Yes, the majority of Tamboo!'s songs is catchy, and the production is as flawless as the variety of instruments. And yet I have to nitpick certain presentation-related aspects: why do the album's liner notes put the drums into the limelight when they are clearly not the main ingredient – take Don Ralke's album The Savage And The Sensuous Bongos as a proper example where the drums are tremendously important. And why the insistence of delivering romantic songs when the results aren't romantic at all, apart from Oasis Of Dakhla, Maracaibo and Havana? If you solely care about the music, you will shrug your shoulders and move on with your life, sure. And yes indeed, the liner notes don't destroy the music itself. However, the album artwork and the title Tamboo! somewhat degrade the offering by evoking tribal sceneries of African and Polynesian origin, but delivering a lackluster cocktail of both flavors.
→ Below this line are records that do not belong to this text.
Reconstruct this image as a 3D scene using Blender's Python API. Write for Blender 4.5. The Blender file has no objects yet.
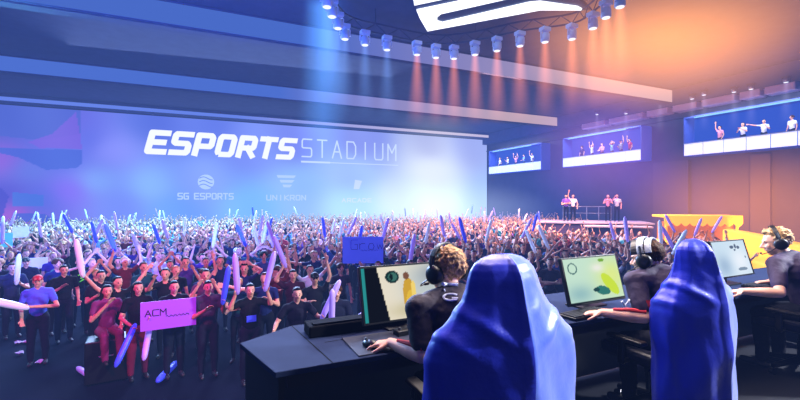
import bpy, math, random
import numpy as np
from mathutils import Vector, Matrix

random.seed(7)
RNG = np.random.default_rng(11)
SC = bpy.context.scene
COL = SC.collection
F = 413.0
YAW = math.radians(24.7)
SY, CY = math.sin(YAW), math.cos(YAW)
EYE = 1.6

def at(px, d, z=None, py=None):
    """world point seen at column px at depth d; height either z or from row py"""
    t = (px - 400) / F * d
    X = SY * d + CY * t
    Y = CY * d - SY * t
    if z is None:
        z = EYE - d * (py - 200) / F
    return Vector((X, Y, z))

def at_z(px, py, z):
    d = (EYE - z) * F / (py - 200)
    return at(px, d, z)

def at_Y(px, py, Y):
    t = (px - 400) / F
    d = Y / (CY - SY * t)
    return at(px, d, None, py)

def at_X(px, py, X):
    t = (px - 400) / F
    d = X / (SY + CY * t)
    return at(px, d, None, py)

def to_px(p):
    d = SY * p[0] + CY * p[1]
    l = CY * p[0] - SY * p[1]
    return 400 + F * l / d, 200 + F * (EYE - p[2]) / d, d

def lin(c):
    r = []
    for v in c[:3]:
        v = v / 255.0
        r.append(v / 12.92 if v <= 0.04045 else ((v + 0.055) / 1.055) ** 2.4)
    return (r[0], r[1], r[2], 1.0)

# ------------------------------------------------------------------ materials
def mat(name, rgb, rough=0.7, metal=0.0, emit=None, es=0.0, noise=0.0, nscale=20.0, bump=0.0, bscale=40.0, spec=None, objcol=False, coat=0.0):
    m = bpy.data.materials.new(name)
    m.use_nodes = True
    nt = m.node_tree
    b = nt.nodes['Principled BSDF']
    c = lin(rgb)
    b.inputs['Base Color'].default_value = c
    b.inputs['Roughness'].default_value = rough
    b.inputs['Metallic'].default_value = metal
    if spec is not None:
        b.inputs['Specular IOR Level'].default_value = spec
    if coat:
        b.inputs['Coat Weight'].default_value = coat
    if emit is not None:
        b.inputs['Emission Color'].default_value = lin(emit)
        b.inputs['Emission Strength'].default_value = es
    if objcol:
        oi = nt.nodes.new('ShaderNodeObjectInfo')
        nt.links.new(oi.outputs['Color'], b.inputs['Base Color'])
    if noise > 0:
        tc = nt.nodes.new('ShaderNodeTexCoord')
        n = nt.nodes.new('ShaderNodeTexNoise')
        n.inputs['Scale'].default_value = nscale
        n.inputs['Detail'].default_value = 4
        nt.links.new(tc.outputs['Object'], n.inputs['Vector'])
        r = nt.nodes.new('ShaderNodeValToRGB')
        r.color_ramp.elements[0].position = 0.3
        r.color_ramp.elements[1].position = 0.7
        r.color_ramp.elements[0].color = (c[0] * (1 - noise), c[1] * (1 - noise), c[2] * (1 - noise), 1)
        r.color_ramp.elements[1].color = (min(1, c[0] * (1 + noise)), min(1, c[1] * (1 + noise)), min(1, c[2] * (1 + noise)), 1)
        nt.links.new(n.outputs['Fac'], r.inputs['Fac'])
        nt.links.new(r.outputs['Color'], b.inputs['Base Color'])
    if bump > 0:
        tc = nt.nodes.new('ShaderNodeTexCoord')
        n = nt.nodes.new('ShaderNodeTexNoise')
        n.inputs['Scale'].default_value = bscale
        n.inputs['Detail'].default_value = 5
        nt.links.new(tc.outputs['Object'], n.inputs['Vector'])
        bp = nt.nodes.new('ShaderNodeBump')
        bp.inputs['Strength'].default_value = bump
        bp.inputs['Distance'].default_value = 0.02
        nt.links.new(n.outputs['Fac'], bp.inputs['Height'])
        nt.links.new(bp.outputs['Normal'], b.inputs['Normal'])
    return m

def emat(name, rgb, s=1.0):
    m = bpy.data.materials.new(name)
    m.use_nodes = True
    nt = m.node_tree
    nt.nodes.clear()
    e = nt.nodes.new('ShaderNodeEmission')
    e.inputs['Color'].default_value = lin(rgb)
    e.inputs['Strength'].default_value = s
    o = nt.nodes.new('ShaderNodeOutputMaterial')
    nt.links.new(e.outputs[0], o.inputs['Surface'])
    return m

def vcol_mat(name, s=1.0):
    """a lit display whose picture is the mesh's own colour attribute"""
    m = bpy.data.materials.new(name)
    m.use_nodes = True
    nt = m.node_tree
    nt.nodes.clear()
    a = nt.nodes.new('ShaderNodeAttribute')
    a.attribute_name = 'picture'
    e = nt.nodes.new('ShaderNodeEmission')
    e.inputs['Strength'].default_value = s
    o = nt.nodes.new('ShaderNodeOutputMaterial')
    nt.links.new(a.outputs['Color'], e.inputs['Color'])
    nt.links.new(e.outputs[0], o.inputs['Surface'])
    return m

def cone_volume_mat(name, rgb, strength, length, r0, r1, tail=1.0):
    """glowing haze inside a spotlight's cone; brightest at the lens, fading down and outward"""
    m = bpy.data.materials.new(name)
    m.use_nodes = True
    nt = m.node_tree
    nt.nodes.clear()
    N = nt.nodes.new
    L = nt.links.new
    tc = N('ShaderNodeTexCoord')
    sp = N('ShaderNodeSeparateXYZ')
    L(tc.outputs['Object'], sp.inputs[0])
    def mth(op, a, b=None, clamp=False):
        n = N('ShaderNodeMath'); n.operation = op; n.use_clamp = clamp
        for i, v in enumerate((a, b)):
            if v is None: continue
            if isinstance(v, (int, float)): n.inputs[i].default_value = v
            else: L(v, n.inputs[i])
        return n.outputs[0]
    h = mth('DIVIDE', mth('MULTIPLY', sp.outputs['Z'], -1.0), length, True)
    rr = mth('SQRT', mth('ADD', mth('MULTIPLY', sp.outputs['X'], sp.outputs['X']), mth('MULTIPLY', sp.outputs['Y'], sp.outputs['Y'])))
    rad = mth('ADD', mth('MULTIPLY', h, r1 - r0), r0)
    q = mth('SUBTRACT', 1.0, mth('DIVIDE', rr, rad), True)
    fall = mth('POWER', mth('SUBTRACT', 1.0, h, True), tail)
    narrow = mth('DIVIDE', r0, rad)
    k = mth('MULTIPLY', mth('MULTIPLY', mth('POWER', q, 1.3), fall), mth('ADD', narrow, 0.25))
    v = N('ShaderNodeVolumePrincipled')
    v.inputs['Density'].default_value = 0.0
    v.inputs['Emission Color'].default_value = lin(rgb)
    L(mth('MULTIPLY', k, strength), v.inputs['Emission Strength'])
    o = N('ShaderNodeOutputMaterial')
    L(v.outputs[0], o.inputs['Volume'])
    return m

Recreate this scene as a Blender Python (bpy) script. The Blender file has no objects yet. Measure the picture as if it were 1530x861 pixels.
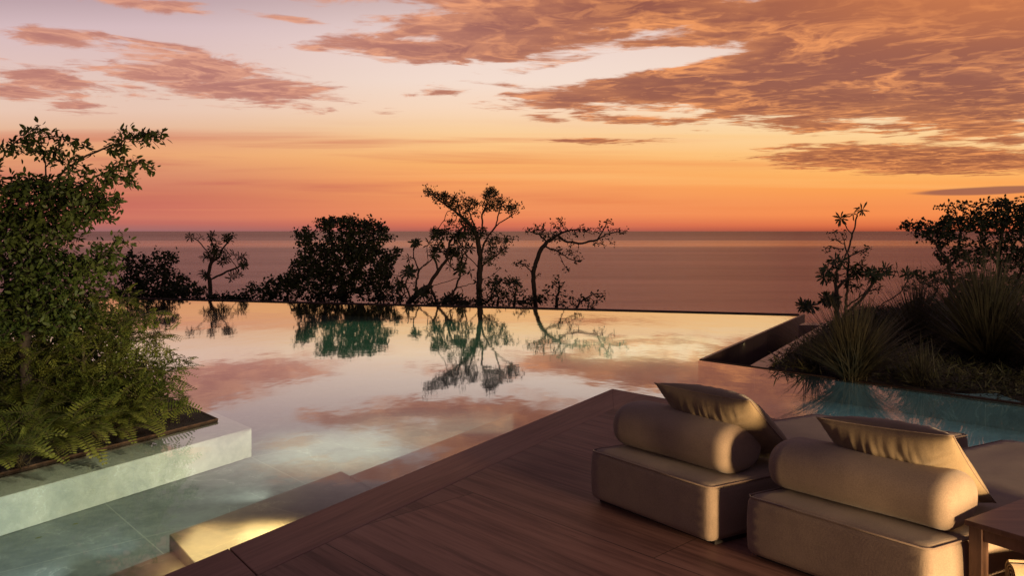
import bpy, bmesh, math, random
import numpy as np
from mathutils import Vector, Matrix, noise as mnoise

SC = bpy.context.scene
COL = SC.collection
FPX, CX, HY, CAMZ = 1200.0, 765.0, 345.0, 1.8
WATER = -0.05

# ------------------------------------------------------------------ helpers
def at(px, py, z):
    """point on the level z that the surveyed photograph pixel looks at"""
    H = CAMZ - z
    Y = FPX * H / (py - HY)
    return Vector(((px - CX) / FPX * Y, Y, z))

def atd(px, py, Y):
    return Vector(((px - CX) / FPX * Y, Y, CAMZ - (py - HY) / FPX * Y))

def tag(o, label=None, cat=None, group=None, kind=None):
    if label: o['label'] = label
    if cat: o['category'] = cat
    if group: o['group'] = group
    if kind: o['kind'] = kind
    return o

def empty(name, loc, label=None, cat=None, group=None):
    o = bpy.data.objects.new(name, None)
    COL.objects.link(o)
    o.location = loc
    o.empty_display_size = 0.2
    return tag(o, label, cat, group)

def link(name, me, mat, parent=None, smooth=False):
    """mesh given in world coordinates; re-based on the parent's location"""
    o = bpy.data.objects.new(name, me)
    COL.objects.link(o)
    if mat: me.materials.append(mat)
    if parent is not None:
        o.parent = parent
        r = parent
        off = Vector(r.location)
        while r.parent is not None:
            r = r.parent
            off += Vector(r.location)
        me.transform(Matrix.Translation(-off))
    if smooth:
        me.polygons.foreach_set('use_smooth', [True] * len(me.polygons))
    return o

def mesh_from(verts, faces, name='m'):
    me = bpy.data.meshes.new(name)
    me.from_pydata([tuple(v) for v in verts], [], faces)
    me.update()
    return me

def bm_mesh(bm, name='m'):
    bmesh.ops.recalc_face_normals(bm, faces=bm.faces)
    me = bpy.data.meshes.new(name)
    bm.to_mesh(me); bm.free()
    return me

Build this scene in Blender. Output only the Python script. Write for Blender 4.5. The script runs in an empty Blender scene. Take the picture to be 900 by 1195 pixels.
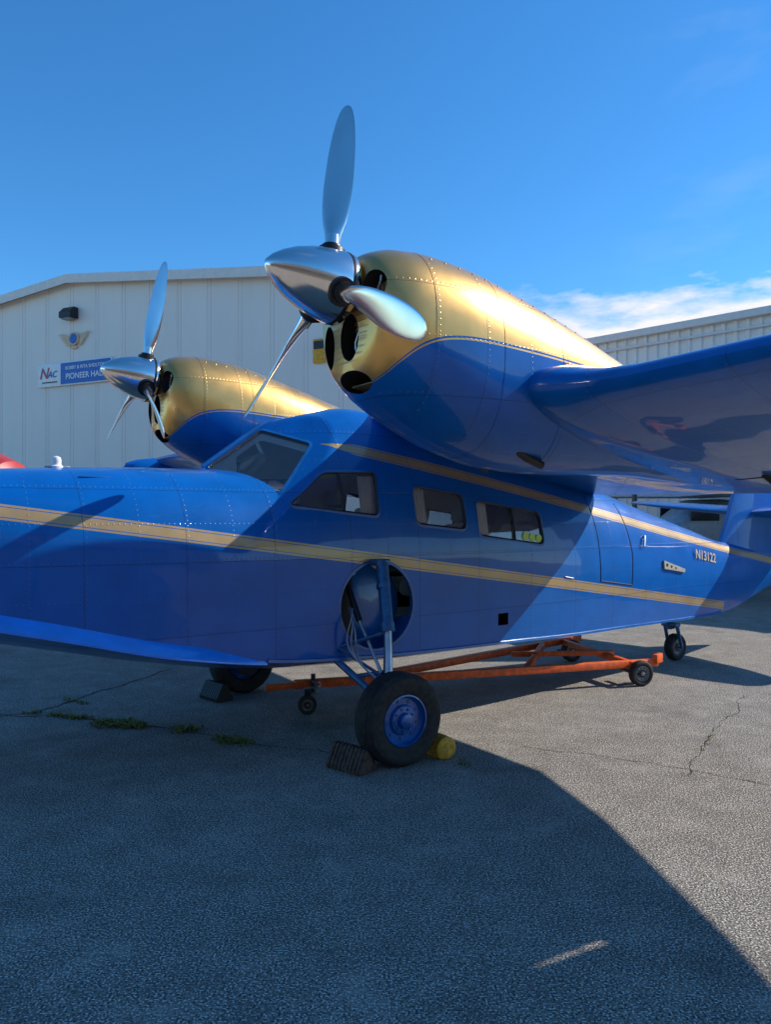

Havana sums up what is wrong about the connection between track title, the listener's expectation and Baxter's respective song. The title wakes certain expectations – Latin brass blasts with castanets and playful bongos –, which are then undermined by Baxter's delivery of technicolored strings and mellow harps, destroying any remnants of stereotypes. You see, there's nothing wrong with the music as long as you don't focus on the context and the album's surroundings. Only then the interested listener spots something wrong in regard to the offered tracklist; it's not the fake presentation of Africa and Polynesia, for this kind of falseness is very much expected and embraced by Exotica lovers. No, it's solely about the discongruence between the liner notes, the track titles, the front artwork … oh, and Baxter's music. I almost forgot about the music! Seriously though, the music is vivid and entirely original. Oasis Of Dakhla and Batumba are fantastic compositions, and the rest is similarly charming, although his bombastic string ensemble isn't heard that often on this record. Without further ado: Baxter fans will be pleased with the music, and that, in the end, is the most important thing.